When the Banco Central do Brasil launched PIX por Aproximacao on February 28, 2025, it added near-field communication capability to an instant payment system already processing billions of monthly transactions. One year later, the feature's adoption tells a story of ambition meeting friction.
In January 2026, PIX por Aproximacao processed 1.06 million transactions worth R$46.5 million. In the same month, the PIX system as a whole handled over 7 billion operations moving R$3.2 trillion. Contactless PIX accounted for roughly 0.015 percent of total transaction volume, a figure that underscores how far the feature remains from mainstream use.
The growth trajectory has been uneven. Transaction volumes rose through late 2025 before declining between December 2025 and January 2026, a seasonal pattern also visible in broader PIX data. The financial volumes follow a similar path, suggesting that the feature has not yet reached the self-sustaining growth curve that characterized PIX's original launch in 2020.

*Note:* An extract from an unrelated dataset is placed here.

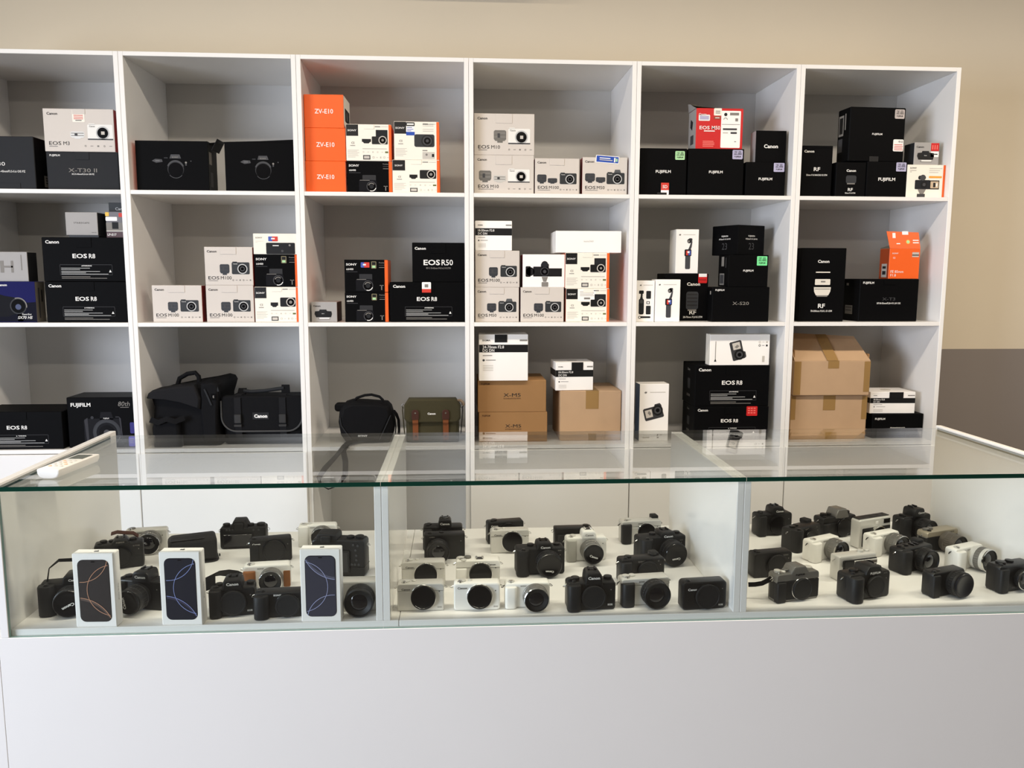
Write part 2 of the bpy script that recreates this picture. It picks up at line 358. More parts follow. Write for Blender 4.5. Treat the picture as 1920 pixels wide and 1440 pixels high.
# ------------------------------------------------------------------ remote control on the counter glass
rc = empty('remote_control', (.8575, -1.085, 1.0504), math.radians(-7)); tag(rc, 'white remote control with grey screen lying on the left glass top', 'remote control')
m_ = MB(); out = [(-.026, .021), (-.0255, .012), (-.021, .004), (-.012, .0005), (0, 0), (.012, .0005), (.021, .004), (.0255, .012), (.026, .021), (.024, .0225), (-.024, .0225)]
m_.prism(out, 'y', -.082, .082, .003, WPL); m_.build('housing', rc)
MB().chbox(-.018, .018, .022, .066, .0224, .0232, .0003, mat('lcd', (92, 96, 88), .2)).build('screen', rc)
for i in range(3):
    for j in range(4):
        MB().lathe([(.0042, 0), (.0042, .0012), (.003, .0018)], 'z', (-.013 + .013 * i, -.052 + .018 * j, .0224), mat('orange_button', (226, 190, 160), .5) if (i + j) % 3 == 0 else mat('pale_button', (206, 204, 196), .5), seg=12).build('button', rc)
# ------------------------------------------------------------------ boxes on the shelves: x0, x1, z0, z1, front y, depth
# u1b gap 0.016
# u3a depth 0.03588263645194191
# v2b depth 0.039336706484969036
# v2c depth 0.039173187514393054
# y1c depth 0.023279958826727204
# y2g depth 0.047686867795221896
# y3a depth 0.03745446151956182
# z1b depth 0.031347606670926315
# z2a depth 0.029697300234712766
# z3d depth 0.033210494085454345
BOX = {
 'u1a': (0.0497, 0.2907, 1.7973, 1.9774, 0.020, 0.200),
 'u1b': (0.3160, 0.5609, 1.7973, 1.9311, 0.050, 0.200),
 'u1c': (0.3167, 0.5560, 1.9311, 2.0771, 0.045, 0.160),
 'u2a': (0.0229, 0.2551, 1.3331, 1.4777, 0.030, 0.068),
 'u2b': (0.0271, 0.2315, 1.4777, 1.5825, 0.040, 0.067),
 'u2c': (0.2925, 0.5791, 1.3331, 1.4784, 0.025, 0.200),
 'u2d': (0.2918, 0.5784, 1.4784, 1.6338, 0.025, 0.200),
 'u2e': (0.3671, 0.4776, 1.6338, 1.7227, 0.050, 0.077),
 'u2f': (0.5072, 0.5757, 1.6338, 1.7254, 0.050, 0.050),
 'u2g': (0.4867, 0.5456, 1.6338, 1.7639, 0.130, 0.080),
 'u3a': (0.0200, 0.3250, 0.8740, 1.0124, 0.015, 0.180),
 'u3b': (0.3372, 0.5734, 0.8740, 1.0607, 0.030, 0.140),
 'v1a': (0.6298, 0.8798, 1.7973, 1.9703, 0.030, 0.105),
 'v1b': (0.9370, 1.1811, 1.7973, 1.9687, 0.030, 0.140),
 'v2a': (0.6608, 0.8355, 1.3331, 1.4657, 0.030, 0.050),
 'v2b': (0.8506, 1.0191, 1.3331, 1.4661, 0.030, 0.100),
 'v2c': (0.8510, 1.0204, 1.4661, 1.6029, 0.030, 0.100),
 'v2d': (1.0228, 1.1791, 1.3331, 1.4606, 0.030, 0.130),
 'v2e': (1.0255, 1.1810, 1.4606, 1.5771, 0.030, 0.130),
 'v2f': (1.0252, 1.1801, 1.5771, 1.6510, 0.030, 0.110),
 'w1a': (1.2175, 1.3588, 1.7973, 1.9069, 0.030, 0.150),
 'w1b': (1.2190, 1.3615, 1.9069, 2.0212, 0.030, 0.150),
 'w1c': (1.2195, 1.3586, 2.0212, 2.1361, 0.030, 0.147),
 'w1d': (1.3645, 1.5238, 1.7973, 1.9087, 0.030, 0.130),
 'w1e': (1.3635, 1.5230, 1.9087, 2.0362, 0.0300, 0.1300),
 'w1f': (1.5256, 1.6938, 1.7973, 1.9143, 0.0300, 0.1400),
 'w1g': (1.5334, 1.6930, 1.9143, 2.0478, 0.030, 0.140),
 'w2a': (1.2243, 1.3166, 1.3331, 1.4069, 0.030, 0.123),
 'w2b': (1.3459, 1.5026, 1.3331, 1.4419, 0.030, 0.140),
 'w2c': (1.3467, 1.5026, 1.4419, 1.5594, 0.030, 0.140),
 'w2d': (1.5087, 1.7825, 1.3331, 1.4791, 0.030, 0.200),
 'w2e': (1.5920, 1.7825, 1.4791, 1.6221, 0.035, 0.170),
 'x1a': (1.8187, 2.0354, 1.7973, 1.9347, 0.030, 0.130),
 'x1b': (1.8192, 2.0365, 1.9347, 2.0800, 0.030, 0.130),
 'x1c': (2.0394, 2.2013, 1.7973, 1.9257, 0.030, 0.130),
 'x1d': (2.2130, 2.3781, 1.7973, 1.9315, 0.030, 0.068),
 'x2a': (1.8211, 1.9828, 1.3331, 1.4602, 0.030, 0.130),
 'x2b': (1.8215, 1.9843, 1.4602, 1.5941, 0.030, 0.130),
 'x2c': (1.8219, 1.9565, 1.5941, 1.7016, 0.030, 0.110),
 'x2d': (1.9888, 2.1497, 1.3331, 1.4605, 0.030, 0.130),
 'x2e': (1.9965, 2.1529, 1.4605, 1.5815, 0.035, 0.120),
 'x2f': (2.1577, 2.3197, 1.3331, 1.4569, 0.030, 0.130),
 'x2g': (2.1542, 2.3174, 1.4569, 1.5879, 0.030, 0.130),
 'x2h': (2.1176, 2.3612, 1.5879, 1.6673, 0.030, 0.170),
 'x3a': (1.8344, 2.0950, 0.8740, 0.9888, 0.060, 0.220),
 'x3b': (1.8306, 2.0900, 0.9888, 1.1114, 0.060, 0.220),
 'x3c': (1.8347, 2.0188, 1.1114, 1.2860, 0.045, 0.140),
 'x3d': (2.1450, 2.3805, 0.8740, 1.0674, 0.070, 0.249),
 'x3e': (2.1242, 2.2699, 1.0684, 1.1773, 0.0800, 0.1200),
 'y1a': (2.4251, 2.5975, 1.7973, 1.9662, 0.030, 0.160),
 'y1b': (2.6035, 2.8113, 1.7973, 1.9667, 0.030, 0.180),
 'y1c': (2.8203, 2.9694, 1.7973, 1.9212, 0.030, 0.120),
 'y1d': (2.6312, 2.8064, 1.9667, 2.1124, 0.040, 0.101),
 'y1e': (2.8571, 2.9719, 1.9212, 2.0357, 0.040, 0.057),
 'y2a': (2.4220, 2.4906, 1.3331, 1.4868, 0.030, 0.060),
 'y2b': (2.4934, 2.5864, 1.3331, 1.4910, 0.025, 0.070),
 'y2c': (2.5463, 2.7145, 1.3331, 1.5132, 0.100, 0.130),
 'y2d': (2.7102, 2.9294, 1.3331, 1.4638, 0.030, 0.060),
 'y2e': (2.7687, 2.9197, 1.4638, 1.5827, 0.030, 0.121),
 'y2f': (2.7413, 2.9388, 1.5827, 1.6951, 0.040, 0.100),
 'y2g': (2.5852, 2.6741, 1.5132, 1.6800, 0.110, 0.080),
 'y3a': (2.4462, 2.5601, 0.8740, 1.0954, 0.050, 0.070),
 'y3b': (2.6614, 2.9534, 0.8740, 1.0066, 0.050, 0.165),
 'y3c': (2.6607, 2.9509, 1.0066, 1.1657, 0.050, 0.172),
 'y3d': (2.7141, 2.9467, 1.1657, 1.2840, 0.050, 0.054),
 'z1a': (3.0349, 3.1509, 1.7973, 1.9844, 0.040, 0.120),
 'z1b': (3.1646, 3.2798, 1.7973, 1.9255, 0.0350, 0.1200),
 'z1c': (3.2807, 3.4348, 1.7973, 1.9283, 0.030, 0.140),
 'z1d': (3.2045, 3.4230, 1.9283, 2.1252, 0.040, 0.088),
 'z1e': (3.4352, 3.5820, 1.7973, 1.9184, 0.030, 0.110),
 'z1f': (3.4628, 3.5598, 1.9184, 2.0013, 0.040, 0.072),
 'z2a': (3.0496, 3.2240, 1.3331, 1.6100, 0.040, 0.140),
 'z2b': (3.2838, 3.5151, 1.3331, 1.4950, 0.040, 0.136),
 'z2c': (3.3977, 3.5176, 1.4950, 1.6099, 0.050, 0.072),
 'z3a': (3.0410, 3.3437, 0.8740, 1.0477, 0.050, 0.300),
 'z3b': (3.0427, 3.3417, 1.0487, 1.2354, 0.0350, 0.3000),
 'z3d': (3.3748, 3.5810, 0.8740, 0.9704, 0.060, 0.200),
 'z3c': (3.3698, 3.5492, 0.9704, 1.0557, 0.070, 0.130),
}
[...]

Apple's restrictions on third-party NFC access on iPhones are frequently cited as a barrier. The company charges per-transaction fees through Apple Pay that are incompatible with PIX's zero-cost model for consumers. Brazil's competition authority CADE opened a formal investigation on March 17, 2026, requiring Apple to disclose its NFC fee structure and developer contracts by March 30. Apple countered by noting that PIX QR Code processed 2.7 billion transactions in January 2026, arguing that NFC is not indispensable for payment competition.
Yet Apple's roughly 7 percent share of the Brazilian smartphone market means iPhone restrictions alone cannot explain the slow uptake. The vast majority of PIX users own Android devices where the feature is available through Google Wallet integration. The contrast with card payments is instructive: contactless technology already accounts for 73.6 percent of all card transactions in Brazil, demonstrating that consumers have embraced tap-to-pay for cards but not yet for PIX.
The BCB has pushed regulatory mandates to accelerate adoption. The Jornada Sem Redirecionamento framework became mandatory for all PIX participating institutions on February 6, 2026, under BCB Resolutions 406 and 407. A public rollout deadline of April 22, 2026 requires all institutions to make the feature available to their full customer base. Each contactless PIX transaction is capped at R$500, though daily limits are set at the institution level.
The underlying challenge appears to be behavioral rather than technical. QR code scanning has become deeply embedded in Brazilian payment habits since PIX launched in 2020. Merchants have invested in QR code infrastructure, and consumers have developed muscle memory around opening their banking app and scanning a code. Shifting this behavior to a tap-based interaction requires not just terminal upgrades but a change in the payment ritual that millions of Brazilians perform daily.
The April 22 institutional rollout deadline will test whether broader availability can accelerate adoption. If contactless PIX follows the trajectory of contactless cards, the feature could eventually capture a meaningful share of in-person PIX transactions. But the first year's data suggests that availability alone may not be sufficient to change how Brazil's 180 million PIX users choose to pay.